American Woman

A long time ago on this here blog I called Jenny Agutter the Manchester United of British totty, the champion of champions who made everyone else look a bit second-division (well, except Barcelona of course but you get my point). To extend the sporting metaphor I think Raquel Welch is the New York Yankees of the American kind (dolls? broads?): the imperious, all-time champ with the most glittering, um, trophy cabinet of them all. And to extend the metaphor even further I would gladly pay money to see the two of them have a fight to decide the world title.
Raquel was my very first celebrity crush, going all the way back to that innocent time in my life when I had no idea what you were supposed to do with girls but was just starting to notice the effect they had on me.
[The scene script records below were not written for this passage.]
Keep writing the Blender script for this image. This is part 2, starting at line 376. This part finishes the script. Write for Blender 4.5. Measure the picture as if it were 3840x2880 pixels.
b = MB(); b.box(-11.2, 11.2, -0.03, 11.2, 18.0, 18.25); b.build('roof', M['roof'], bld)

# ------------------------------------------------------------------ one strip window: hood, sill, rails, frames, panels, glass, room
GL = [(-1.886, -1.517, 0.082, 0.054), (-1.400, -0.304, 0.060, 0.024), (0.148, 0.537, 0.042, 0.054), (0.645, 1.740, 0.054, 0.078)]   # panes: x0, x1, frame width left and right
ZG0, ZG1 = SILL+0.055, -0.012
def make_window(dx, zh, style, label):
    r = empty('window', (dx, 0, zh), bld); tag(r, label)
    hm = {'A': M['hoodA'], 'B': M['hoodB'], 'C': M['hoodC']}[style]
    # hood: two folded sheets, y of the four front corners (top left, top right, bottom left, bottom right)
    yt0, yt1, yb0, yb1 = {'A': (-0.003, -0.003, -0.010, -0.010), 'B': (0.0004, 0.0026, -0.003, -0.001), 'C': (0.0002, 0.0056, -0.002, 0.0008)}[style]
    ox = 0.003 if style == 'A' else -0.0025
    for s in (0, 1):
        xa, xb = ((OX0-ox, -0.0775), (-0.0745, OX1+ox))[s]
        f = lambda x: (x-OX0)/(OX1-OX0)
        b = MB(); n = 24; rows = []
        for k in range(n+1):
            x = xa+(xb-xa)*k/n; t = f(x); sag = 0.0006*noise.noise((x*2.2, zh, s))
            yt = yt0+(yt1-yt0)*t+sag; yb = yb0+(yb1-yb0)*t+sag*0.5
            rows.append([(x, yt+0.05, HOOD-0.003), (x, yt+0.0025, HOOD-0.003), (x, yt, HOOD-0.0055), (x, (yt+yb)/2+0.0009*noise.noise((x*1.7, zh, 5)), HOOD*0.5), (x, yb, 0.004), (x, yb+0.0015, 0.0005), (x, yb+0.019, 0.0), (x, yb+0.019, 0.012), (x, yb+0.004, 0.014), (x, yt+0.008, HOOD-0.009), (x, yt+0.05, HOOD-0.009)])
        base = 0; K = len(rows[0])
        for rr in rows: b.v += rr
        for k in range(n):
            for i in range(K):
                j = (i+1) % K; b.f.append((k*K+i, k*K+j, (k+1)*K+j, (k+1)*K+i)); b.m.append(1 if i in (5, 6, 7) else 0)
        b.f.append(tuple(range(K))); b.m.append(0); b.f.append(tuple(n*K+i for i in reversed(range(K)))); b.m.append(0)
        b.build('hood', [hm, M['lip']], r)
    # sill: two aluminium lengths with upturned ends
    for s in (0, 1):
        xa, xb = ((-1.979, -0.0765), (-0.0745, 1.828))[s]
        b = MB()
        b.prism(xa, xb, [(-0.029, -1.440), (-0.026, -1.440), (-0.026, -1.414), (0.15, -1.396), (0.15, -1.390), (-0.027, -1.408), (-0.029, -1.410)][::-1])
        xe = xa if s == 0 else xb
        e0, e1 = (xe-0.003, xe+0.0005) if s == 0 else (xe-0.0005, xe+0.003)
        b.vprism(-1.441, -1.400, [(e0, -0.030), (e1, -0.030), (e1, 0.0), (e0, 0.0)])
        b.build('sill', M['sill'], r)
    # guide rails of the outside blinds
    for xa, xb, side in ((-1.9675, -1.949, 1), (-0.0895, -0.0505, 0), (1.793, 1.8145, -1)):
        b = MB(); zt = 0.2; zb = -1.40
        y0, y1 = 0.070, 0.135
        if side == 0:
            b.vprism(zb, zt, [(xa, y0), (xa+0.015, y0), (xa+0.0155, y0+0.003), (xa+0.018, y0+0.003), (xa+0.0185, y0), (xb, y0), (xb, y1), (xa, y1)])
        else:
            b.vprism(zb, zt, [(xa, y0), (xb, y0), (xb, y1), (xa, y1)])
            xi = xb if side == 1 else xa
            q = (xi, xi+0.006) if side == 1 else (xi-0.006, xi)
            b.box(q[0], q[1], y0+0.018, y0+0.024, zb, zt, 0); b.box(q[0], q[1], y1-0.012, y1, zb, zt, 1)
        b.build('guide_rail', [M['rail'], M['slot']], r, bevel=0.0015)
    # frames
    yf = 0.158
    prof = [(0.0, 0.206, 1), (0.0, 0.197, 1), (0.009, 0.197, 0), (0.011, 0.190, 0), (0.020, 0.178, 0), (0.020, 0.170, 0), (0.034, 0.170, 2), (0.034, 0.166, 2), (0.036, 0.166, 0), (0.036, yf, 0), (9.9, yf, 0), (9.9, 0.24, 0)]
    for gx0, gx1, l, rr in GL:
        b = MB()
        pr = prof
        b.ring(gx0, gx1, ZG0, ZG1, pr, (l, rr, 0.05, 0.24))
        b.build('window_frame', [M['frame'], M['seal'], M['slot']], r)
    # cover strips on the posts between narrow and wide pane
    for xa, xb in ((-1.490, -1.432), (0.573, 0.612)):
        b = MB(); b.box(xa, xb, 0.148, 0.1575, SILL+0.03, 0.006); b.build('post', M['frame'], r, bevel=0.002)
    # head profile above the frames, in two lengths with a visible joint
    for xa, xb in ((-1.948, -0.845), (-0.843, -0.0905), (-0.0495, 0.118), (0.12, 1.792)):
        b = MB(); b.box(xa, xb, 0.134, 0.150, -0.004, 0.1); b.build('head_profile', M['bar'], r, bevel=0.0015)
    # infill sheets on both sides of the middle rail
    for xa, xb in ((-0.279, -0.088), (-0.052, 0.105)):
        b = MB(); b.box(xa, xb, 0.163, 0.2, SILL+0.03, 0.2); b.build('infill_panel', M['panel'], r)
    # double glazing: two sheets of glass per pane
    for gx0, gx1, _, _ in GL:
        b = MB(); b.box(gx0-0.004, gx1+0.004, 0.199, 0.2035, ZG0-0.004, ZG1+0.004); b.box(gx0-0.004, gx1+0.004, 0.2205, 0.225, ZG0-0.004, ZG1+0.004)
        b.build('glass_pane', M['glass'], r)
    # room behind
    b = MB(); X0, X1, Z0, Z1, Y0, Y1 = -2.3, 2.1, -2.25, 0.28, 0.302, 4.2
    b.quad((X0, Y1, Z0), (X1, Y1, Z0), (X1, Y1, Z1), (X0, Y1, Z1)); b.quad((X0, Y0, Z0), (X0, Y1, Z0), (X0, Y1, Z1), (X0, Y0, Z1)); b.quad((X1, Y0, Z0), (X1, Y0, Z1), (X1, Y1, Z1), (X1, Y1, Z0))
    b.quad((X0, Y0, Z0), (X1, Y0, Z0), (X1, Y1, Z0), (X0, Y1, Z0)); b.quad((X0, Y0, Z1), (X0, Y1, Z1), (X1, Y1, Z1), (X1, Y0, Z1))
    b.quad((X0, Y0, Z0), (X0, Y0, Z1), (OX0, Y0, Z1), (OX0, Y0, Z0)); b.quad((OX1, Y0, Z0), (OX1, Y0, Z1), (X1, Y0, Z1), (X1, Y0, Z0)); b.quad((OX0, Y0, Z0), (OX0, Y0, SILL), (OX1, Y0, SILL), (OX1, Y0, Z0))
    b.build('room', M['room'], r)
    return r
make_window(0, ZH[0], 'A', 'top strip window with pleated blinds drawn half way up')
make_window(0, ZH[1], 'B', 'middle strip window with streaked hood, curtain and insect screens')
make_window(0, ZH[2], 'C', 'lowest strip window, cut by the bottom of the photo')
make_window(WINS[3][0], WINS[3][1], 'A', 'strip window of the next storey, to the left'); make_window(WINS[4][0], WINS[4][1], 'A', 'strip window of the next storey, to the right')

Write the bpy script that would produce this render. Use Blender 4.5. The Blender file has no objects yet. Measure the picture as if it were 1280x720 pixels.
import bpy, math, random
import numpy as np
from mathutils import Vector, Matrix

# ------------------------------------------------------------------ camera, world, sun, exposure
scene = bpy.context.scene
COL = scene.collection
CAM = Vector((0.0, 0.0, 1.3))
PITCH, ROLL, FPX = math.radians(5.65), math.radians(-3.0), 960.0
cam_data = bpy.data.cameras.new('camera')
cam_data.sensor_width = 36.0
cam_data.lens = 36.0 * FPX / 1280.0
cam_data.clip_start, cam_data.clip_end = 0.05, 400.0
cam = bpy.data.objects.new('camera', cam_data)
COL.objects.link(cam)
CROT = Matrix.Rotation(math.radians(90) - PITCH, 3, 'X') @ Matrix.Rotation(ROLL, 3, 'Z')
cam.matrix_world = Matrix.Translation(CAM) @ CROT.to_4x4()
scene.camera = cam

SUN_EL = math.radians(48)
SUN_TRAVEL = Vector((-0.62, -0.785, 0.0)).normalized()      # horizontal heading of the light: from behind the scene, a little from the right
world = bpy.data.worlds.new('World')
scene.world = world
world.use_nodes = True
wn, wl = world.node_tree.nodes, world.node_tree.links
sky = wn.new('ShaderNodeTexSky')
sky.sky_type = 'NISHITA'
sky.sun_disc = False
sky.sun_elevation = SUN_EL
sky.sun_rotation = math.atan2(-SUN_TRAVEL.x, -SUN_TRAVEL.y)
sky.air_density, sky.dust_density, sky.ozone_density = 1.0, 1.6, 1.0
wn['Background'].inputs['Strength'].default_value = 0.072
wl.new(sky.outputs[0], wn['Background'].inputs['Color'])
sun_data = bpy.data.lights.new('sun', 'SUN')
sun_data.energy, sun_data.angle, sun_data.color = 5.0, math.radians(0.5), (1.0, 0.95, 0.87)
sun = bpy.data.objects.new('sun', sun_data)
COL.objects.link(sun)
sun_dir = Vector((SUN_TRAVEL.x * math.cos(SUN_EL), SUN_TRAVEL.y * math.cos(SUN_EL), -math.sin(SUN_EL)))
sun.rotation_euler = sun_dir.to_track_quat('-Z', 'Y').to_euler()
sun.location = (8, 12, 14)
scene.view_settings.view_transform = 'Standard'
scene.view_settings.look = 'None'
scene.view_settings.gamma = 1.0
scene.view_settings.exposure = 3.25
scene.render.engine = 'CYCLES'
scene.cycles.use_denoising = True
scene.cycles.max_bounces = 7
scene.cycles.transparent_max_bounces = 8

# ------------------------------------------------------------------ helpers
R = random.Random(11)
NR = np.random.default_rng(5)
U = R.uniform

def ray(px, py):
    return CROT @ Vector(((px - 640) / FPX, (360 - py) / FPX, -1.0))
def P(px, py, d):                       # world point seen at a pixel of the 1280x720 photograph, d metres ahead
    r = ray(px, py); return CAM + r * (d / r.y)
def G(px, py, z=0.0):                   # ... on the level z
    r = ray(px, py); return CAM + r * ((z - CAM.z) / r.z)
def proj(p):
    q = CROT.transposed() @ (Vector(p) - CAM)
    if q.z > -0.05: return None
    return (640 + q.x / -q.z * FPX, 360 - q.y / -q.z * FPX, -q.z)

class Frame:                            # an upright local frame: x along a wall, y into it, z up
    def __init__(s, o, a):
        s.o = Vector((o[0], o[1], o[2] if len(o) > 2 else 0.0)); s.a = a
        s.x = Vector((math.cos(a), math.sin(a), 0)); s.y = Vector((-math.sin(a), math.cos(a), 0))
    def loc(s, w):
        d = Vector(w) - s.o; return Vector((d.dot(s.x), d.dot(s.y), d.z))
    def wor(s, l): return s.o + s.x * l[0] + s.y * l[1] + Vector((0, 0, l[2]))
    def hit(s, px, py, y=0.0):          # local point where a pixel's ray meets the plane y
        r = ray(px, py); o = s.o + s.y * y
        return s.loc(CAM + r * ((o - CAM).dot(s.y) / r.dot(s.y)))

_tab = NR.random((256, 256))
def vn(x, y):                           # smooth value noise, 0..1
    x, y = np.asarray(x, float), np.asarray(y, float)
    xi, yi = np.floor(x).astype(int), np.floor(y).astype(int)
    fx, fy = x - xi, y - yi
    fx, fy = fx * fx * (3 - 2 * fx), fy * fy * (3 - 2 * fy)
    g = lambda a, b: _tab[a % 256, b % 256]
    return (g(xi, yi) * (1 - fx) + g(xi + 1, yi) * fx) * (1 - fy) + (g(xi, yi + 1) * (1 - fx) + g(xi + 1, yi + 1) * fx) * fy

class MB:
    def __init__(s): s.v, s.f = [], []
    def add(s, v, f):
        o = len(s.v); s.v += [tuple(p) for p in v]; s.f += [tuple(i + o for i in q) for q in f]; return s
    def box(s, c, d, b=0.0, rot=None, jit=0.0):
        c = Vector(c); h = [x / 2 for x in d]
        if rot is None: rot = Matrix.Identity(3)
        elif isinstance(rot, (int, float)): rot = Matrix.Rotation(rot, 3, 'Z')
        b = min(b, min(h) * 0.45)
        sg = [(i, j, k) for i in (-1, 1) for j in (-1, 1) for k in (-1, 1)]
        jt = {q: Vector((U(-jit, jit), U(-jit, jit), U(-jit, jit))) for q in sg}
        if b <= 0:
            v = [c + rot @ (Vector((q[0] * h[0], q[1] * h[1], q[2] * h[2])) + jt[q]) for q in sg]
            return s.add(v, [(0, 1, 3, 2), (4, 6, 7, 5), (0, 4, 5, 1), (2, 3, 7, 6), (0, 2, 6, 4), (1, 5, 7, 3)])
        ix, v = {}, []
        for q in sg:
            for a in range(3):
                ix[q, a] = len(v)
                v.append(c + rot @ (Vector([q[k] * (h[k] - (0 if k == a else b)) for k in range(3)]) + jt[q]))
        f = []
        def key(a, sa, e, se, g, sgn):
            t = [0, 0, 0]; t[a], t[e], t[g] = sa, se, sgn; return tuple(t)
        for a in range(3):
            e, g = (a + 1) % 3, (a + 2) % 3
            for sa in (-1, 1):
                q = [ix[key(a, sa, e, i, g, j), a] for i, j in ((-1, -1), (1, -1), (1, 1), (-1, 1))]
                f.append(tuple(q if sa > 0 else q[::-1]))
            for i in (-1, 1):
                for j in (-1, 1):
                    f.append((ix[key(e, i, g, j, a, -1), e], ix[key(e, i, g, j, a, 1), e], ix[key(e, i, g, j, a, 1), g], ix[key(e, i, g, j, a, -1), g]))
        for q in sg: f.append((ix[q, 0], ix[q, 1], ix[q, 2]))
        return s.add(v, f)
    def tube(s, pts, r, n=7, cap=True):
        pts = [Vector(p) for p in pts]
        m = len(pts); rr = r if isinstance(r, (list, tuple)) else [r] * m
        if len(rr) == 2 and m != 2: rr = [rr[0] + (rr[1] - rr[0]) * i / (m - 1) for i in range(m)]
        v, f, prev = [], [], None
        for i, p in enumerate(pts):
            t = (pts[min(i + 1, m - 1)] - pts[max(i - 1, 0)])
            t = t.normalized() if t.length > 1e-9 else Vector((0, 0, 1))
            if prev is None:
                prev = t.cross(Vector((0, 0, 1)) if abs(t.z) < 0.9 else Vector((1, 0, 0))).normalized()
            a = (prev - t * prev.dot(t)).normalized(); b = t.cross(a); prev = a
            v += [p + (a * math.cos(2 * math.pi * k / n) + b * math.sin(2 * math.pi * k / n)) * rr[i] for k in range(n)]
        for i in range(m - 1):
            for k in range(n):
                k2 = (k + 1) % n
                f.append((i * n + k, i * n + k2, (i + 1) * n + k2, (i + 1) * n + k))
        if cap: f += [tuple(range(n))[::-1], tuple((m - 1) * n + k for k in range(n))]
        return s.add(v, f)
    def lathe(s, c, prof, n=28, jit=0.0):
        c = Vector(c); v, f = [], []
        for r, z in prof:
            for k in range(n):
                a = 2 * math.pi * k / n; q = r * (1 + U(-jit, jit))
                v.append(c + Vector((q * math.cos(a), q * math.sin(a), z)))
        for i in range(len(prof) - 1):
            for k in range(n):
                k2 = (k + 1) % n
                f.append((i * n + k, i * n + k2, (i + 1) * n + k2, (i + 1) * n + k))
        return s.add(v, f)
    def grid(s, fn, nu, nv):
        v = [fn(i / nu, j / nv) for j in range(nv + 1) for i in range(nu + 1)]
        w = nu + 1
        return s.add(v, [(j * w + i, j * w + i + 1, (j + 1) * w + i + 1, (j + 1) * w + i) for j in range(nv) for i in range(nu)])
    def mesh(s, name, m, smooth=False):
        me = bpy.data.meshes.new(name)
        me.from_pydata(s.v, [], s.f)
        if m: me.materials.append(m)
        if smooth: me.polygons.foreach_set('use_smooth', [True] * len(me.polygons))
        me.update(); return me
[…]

My first encounter with her was in One Million Years B.C. which my dad took me to see at the ABC Cinema in Hammersmith (I can’t believe I still remember what cinema it was) but at the time I was too young to appreciate the girl running around in a fur bikini and just thought of it as a dinosaur movie — I’m sure my dad didn’t though. But a couple of years later I watched her 1970 TV extravaganza Raquel! (love that exclamation mark) and for the first time I remember, looked at a woman and thought Cor!!! which is an important moment in the life of a boy. I didn’t quite understand why, but I was so discombobulated by the sight of this fabulous creature I thought I was going to spontaneously combust into a little smoking pile of hormonal ash. Subsequent viewings of Fantastic Voyage and Bedazzled only cemented her legend in my impressionable mind and even now I can’t look at her without turning into that awkward, red-faced kid who hoped his mother hadn’t noticed how silently transfixed he was by the television.
While she might as well have been a goddess from another galaxy as far I was concerned, with her big hair, teeth, outrageous curves, and rocket-powered va-va-voom Raquel was definitively, quintessentially American. That might not seem very exotic now but very few of us had been to the States back in the 60s and 70s so she seemed as unreal and impossibly glamourous as the country itself, a far-away fantasy land that we only knew from television and the movies where everything was bigger, better and shinier. Gorgeous though they obviously were, British sex symbols like Jenny Agutter and Caroline Munro were girls you could almost imagine knowing or at least seeing in real life but they didn’t make them like Raquel ’round our way who looked as if she’d been designed by Boeing and custom-built by General Motors. She could only be a product of the country that gave us the Cadillac, the Big Mac, and the atom bomb.
So on this 4th of July I’d like so say thank you America, and happy birthday.